Carla – Os direitos civis surgiram com o Iluminismo e foi na época em que se começou a criar esse conceito moderno de cidadania, como entendemos hoje em dia. Foram desenvolvidos principalmente nos tempos do que consideramos as revoluções básicas. Foi o período da formação dos estados nacionais e, depois, no tempo da Revolução Inglesa, da independência americana e da Revolução Francesa.

redeGIFE – Existe muita diferença no exercício da cidadania no Brasil e em outros países? Em quais aspectos isso ocorre?
Carla – Existe muita diferença. Por exemplo, há países como a Alemanha, onde a cidadania está ligada a sangue e não adianta nascer lá para ser considerado alemão, é preciso ter diversas gerações. Na Argentina ainda existe a exigência que o presidente seja católico, ou seja, uma questão religiosa influenciando nos direitos políticos. E isso quando falamos de países ocidentais. Existe ainda a questão dos direitos das mulheres, dos negros, das minorias, diferentes em muitos países. Há lugares onde, por exemplo, o preconceito é maior e o acesso à saúde e à educação é diferenciado também por critérios raciais, étnicos ou lingüísticos.

redeGIFE – Isso tudo está muito ligado à cultura do país?
Carla – À cultura e à história do país. Mas o que desenvolvemos no livro é que existem conquistas da cidadania que deveriam fazer parte de todo o patrimônio da humanidade. A bandeira de liberdade, igualdade e fraternidade levantada na Revolução Francesa não deve se restringir à França. É uma conquista e um avanço que deveriam se espalhar pelo mundo inteiro. A mesma coisa com a questão das mulheres. Quando um país dá direito de voz para as mulheres, isso deve se ampliar para o mundo todo.

redeGIFE – É importante especificar cidadania para mulheres, para negros, para crianças, para idosos?
Carla – É importante porque, às vezes, a idéia de igualdade não dá conta das particularidades de cada um desses grupos. Por exemplo, quando as primeiras mulheres, ainda no século XVIII, começaram a falar de igualdade, elas queriam ter os mesmos direitos dos homens. Depois, elas viram que as mulheres tinham que ter direitos a especificidades, como licença maternidade ou leis protetoras do trabalho feminino. A mesma coisa acontece quando falamos de idosos ou com relação aos trabalhadores. O texto do economista Paul Singer no livro trata do surgimento dos direitos sociais. Ele diz que os direitos sociais surgiram basicamente para aquelas pessoas que não tinham nenhuma posse, o único bem que possuíam era sua própria capacidade de trabalho. Também há um capítulo especial sobre os índios.

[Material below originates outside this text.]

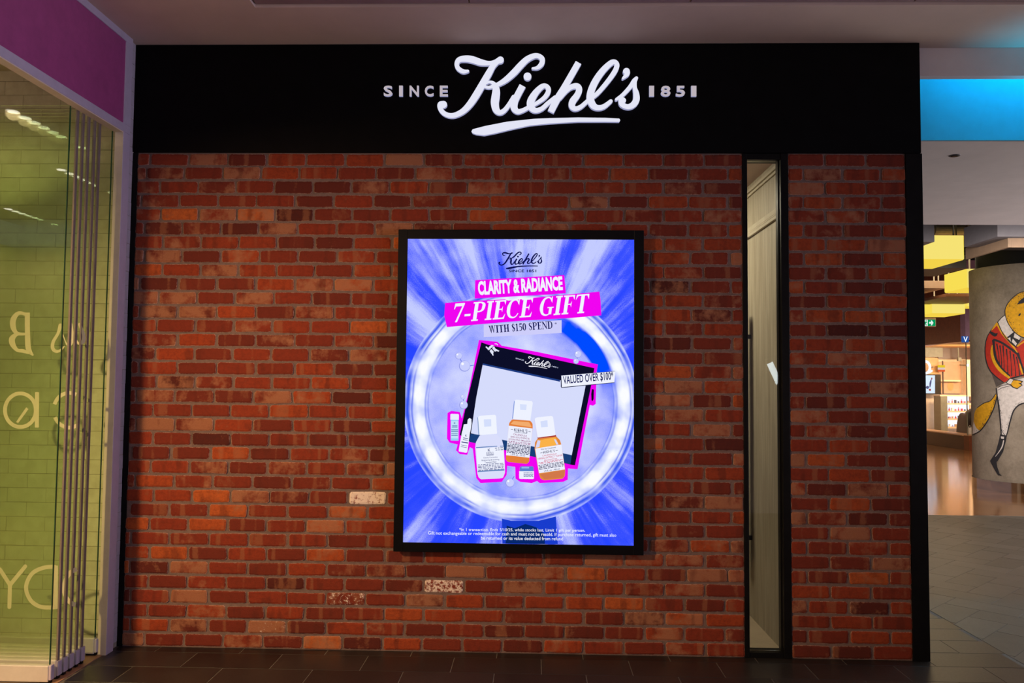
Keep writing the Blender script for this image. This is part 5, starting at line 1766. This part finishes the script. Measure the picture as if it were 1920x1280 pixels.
boxes('backing', glow('blue_sign_back', srgb(40, 80, 150)), vs_, (lambda q: (q[0], q[1]))(box_px(1804.8, 1816.5, 630, 641.5, 16.32, 0.06)))
sp = thing('spotlight', 'tiny white spotlight against the timber panel top', 'lamp', (xw(1796), YB - 0.6, zw(685)))
bm = bmesh.new()
cyl(bm, (xw(1796), YB - 0.6, zw(687)), (xw(1796), YB - 0.6, zw(683)), 0.035, n=12)
mesh_obj('lens', bm, glow('spot_lens', (1, 0.95, 0.85, 1), 3), sp)
bm = bmesh.new()
cyl(bm, (xw(1796), YB - 0.56, zw(685)), (xw(1796), YB - 0.15, zw(684)), 0.015, n=8)
mesh_obj('arm', bm, M['duct'], sp)

# lit display shelves
sh = thing('display_shelves', 'bright lit display shelves filled with small goods in the far shop', 'shelf', (xw(1775), YB - 0.7, 0))
sx0, sx1 = xw(1749), xw(1800)
boxes('lit_back', M['shelf_glow'], sh, ((sx0, YB - 0.5, zw(800)), (sx1, YB - 0.46, zw(742))))
boxes('side_panel', M['duct'], sh, ((xw(1737), YB - 0.9, 0), (sx0, YB - 0.46, zw(742))))
shelf_v = [754.5, 768.5, 782.5, 797.5]
for v in shelf_v:
    boxes('shelf', M['pale_wood'], sh, ((sx0, YB - 0.85, zw(v) - 0.045), (sx1, YB - 0.46, zw(v))))
boxes('top_shelf', M['pale_wood'], sh, ((xw(1737), YB - 0.85, zw(742)), (xw(1824), YB - 0.46, zw(739.5))))
kinds = [('boxed_item', 'box'), ('round_tin', 'tin'), ('small_bottle', 'bottle')]
item_mats = [plain('goods_' + n, c, 0.5) for n, c in (('pink', (0.55, 0.2, 0.22)), ('white', (0.8, 0.76, 0.72)), ('lilac', (0.35, 0.33, 0.6)), ('red', (0.5, 0.03, 0.05)), ('tan', (0.5, 0.32, 0.18)), ('dark', (0.06, 0.05, 0.08)))]
rr = random.Random(9)
rows_txt = ['top', 'second', 'third', 'lowest']
ORD = ['first', 'second', 'third', 'fourth', 'fifth', 'sixth', 'seventh', 'eighth', 'ninth']
for k, v in enumerate(shelf_v):
    z = zw(v)
    n = 9
    for i in range(n):
        x = sx0 + (sx1 - sx0) * (i + 0.5) / n
        kind, cat = kinds[(i + k) % 3]
        w, h = rr.uniform(0.022, 0.032), rr.uniform(0.05, 0.10)
        bm = bmesh.new()
        if kind == 'boxed_item':
            box(bm, (-w, -w, 0), (w, w, h), 0.003)
        elif kind == 'round_tin':
            cyl(bm, (0, 0, 0), (0, 0, h * 0.7), w, n=12)
            cyl(bm, (0, 0, h * 0.7), (0, 0, h * 0.8), w * 1.05, n=12)
        else:
            cyl(bm, (0, 0, 0), (0, 0, h * 0.7), w * 0.8, n=12)
            cyl(bm, (0, 0, h * 0.7), (0, 0, h * 1.2), w * 0.3, n=10)
        o = mesh_obj(kind, bm, item_mats[rr.randrange(6)])
        o.location = (x, YB - 0.72, z)
        tag(o, 'tiny %s, %s from the left on the %s lit shelf' % (kind.replace('_', ' '), ORD[i], rows_txt[k]), cat, 'goods on the %s lit shelf' % rows_txt[k])

# visitor crouching behind the plinth, half hidden by the column
def skin_figure(name, joints, edges, mat, parent, levels=2):
    me = bpy.data.meshes.new(name)
    me.from_pydata([j[:3] for j in joints], [], edges)
    o = bpy.data.objects.new(name, me)
    COL.objects.link(o)
    m = o.modifiers.new('skin', 'SKIN')
    o.modifiers.new('sub', 'SUBSURF').levels = levels
    o.modifiers['sub'].render_levels = levels
    for i, j in enumerate(joints):
        me.skin_vertices[0].data[i].radius = (j[3], j[3])
    me.skin_vertices[0].data[0].use_root = True
    me.materials.append(mat)
    bpy.context.view_layer.update()
    dg = bpy.context.evaluated_depsgraph_get()
    new = bpy.data.meshes.new_from_object(o.evaluated_get(dg))
    o.modifiers.clear()
    o.data = new
    new.name = name
    for p in new.polygons:
        p.use_smooth = True
    bpy.data.meshes.remove(me)
    o.parent = parent
    return o


px_, py_ = at(1812, 780, 19.0).x, 19.0
pers = thing('person', 'person in dark grey coat bending behind the low brown plinth, half hidden by the column', 'person', (px_, py_, 0))
J = [(0.05, 0, 0.62, 0.17), (0.12, -0.05, 0.86, 0.19), (0.22, -0.12, 1.04, 0.19), (0.34, -0.2, 1.10, 0.09), (0.46, -0.26, 1.08, 0.11),
     (0.10, -0.12, 0.58, 0.12), (0.22, -0.22, 0.36, 0.08), (0.08, -0.18, 0.06, 0.05), (0.18, -0.26, 0.04, 0.04),
     (0.02, 0.12, 0.58, 0.12), (0.16, 0.16, 0.36, 0.08), (0.0, 0.14, 0.06, 0.05), (0.1, 0.06, 0.04, 0.04),
     (0.18, -0.30, 0.98, 0.075), (0.22, -0.40, 0.76, 0.06), (0.38, -0.38, 0.66, 0.045),
     (0.24, 0.10, 0.98, 0.075), (0.32, 0.18, 0.76, 0.06), (0.46, 0.06, 0.66, 0.045)]
E_ = [(0, 1), (1, 2), (2, 3), (3, 4), (0, 5), (5, 6), (6, 7), (7, 8), (0, 9), (9, 10), (10, 11), (11, 12), (2, 13), (13, 14), (14, 15), (2, 16), (16, 17), (17, 18)]
skin_figure('body', J, E_, M['coat'], pers)
skin_figure('hair', [(0.42, -0.24, 1.13, 0.105), (0.50, -0.28, 1.12, 0.10)], [(0, 1)], M['hair'], pers)
skin_figure('skirt', [(-0.08, 0.0, 0.92, 0.10), (-0.12, 0.02, 0.65, 0.14), (-0.14, 0.02, 0.12, 0.16)], [(0, 1), (1, 2)], M['plum'], pers)
bagt = thing('paper_bag', 'small white bag on the plinth beside the crouching person', 'bag', (at(1820, 800, 17.4).x, 17.4, zt + 0.03))
bx, bz = at(1818.5, 800, 17.4).x, zt + 0.03
boxes('bag_body', M['white_cloth'], bagt, ((bx - 0.05, 17.36, bz), (bx + 0.05, 17.44, bz + 0.18), 0.01))
bm = bmesh.new()
for k in range(8):
    a0, a1 = math.pi * k / 8, math.pi * (k + 1) / 8
    cyl(bm, (bx - 0.03 * math.cos(a0), 17.4, bz + 0.18 + 0.05 * math.sin(a0)), (bx - 0.03 * math.cos(a1), 17.4, bz + 0.18 + 0.05 * math.sin(a1)), 0.006, n=6)
mesh_obj('handle', bm, M['white_cloth'], bagt)

# small flush fitting on the lowered ceiling
fit = on_floor(1790, 291.5, 3.3)
sd = thing('ceiling_sensor', 'tiny flat round fitting on the lowered grey ceiling at right', 'sensor', (fit.x, fit.y, 3.3))
bm = bmesh.new()
cyl(bm, (fit.x, fit.y, 3.296), (fit.x, fit.y, 3.302), 0.036, 0.042)
mesh_obj('rim', bm, M['baffle_grey'], sd)
bm = bmesh.new()
cyl(bm, (fit.x, fit.y, 3.292), (fit.x, fit.y, 3.297), 0.02, 0.03)
mesh_obj('sensor_head', bm, M['bezel'], sd)

# slanted light strip, added unseen behind the photographer, mirrored in the slit window
sl = thing('slanted_strip', 'added slanted bright white light strip mirrored in the slit window glass', 'lamp', (3.2, -6.0, 1.6))
bm = bmesh.new()
cyl(bm, (3.17, -6.0, 1.95), (3.29, -6.0, 1.68), 0.042, n=16)
mesh_obj('tube', bm, M['tube_white'], sl)
bm = bmesh.new()
for a, b in (((3.145, -6.0, 2.006), (3.168, -6.0, 1.955)), ((3.292, -6.0, 1.675), (3.315, -6.0, 1.624))):
    cyl(bm, a, b, 0.05, n=16)
mesh_obj('end_cap', bm, M['rail'], sl)
bm = bmesh.new()
cyl(bm, (3.145, -6.03, 2.006), (3.9, -6.03, 0.3), 0.03, n=12)
cyl(bm, (3.9, -6.03, 0.0), (3.9, -6.03, 0.32), 0.035, n=12)
mesh_obj('strip_support', bm, M['rail'], sl)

Graças a leis protecionistas e ao reconhecimento da especificidade cultural de grupos indígenas, eles puderam se desenvolver e aquela previsão catastrófica de que desapareceriam do Brasil, muito forte nos anos 50, foi negada pela própria história. Hoje em dia, demograficamente, o número de índios reconhecidos como tais aumentou no Brasil, porque sua cultura e suas particularidades foram reconhecidas pela sociedade.

redeGIFE – Apesar de ainda não ser como deveria?
Carla – Sim, mas já avançamos. O resultado das últimas pesquisas é que se tem avançado bastante nesse sentido.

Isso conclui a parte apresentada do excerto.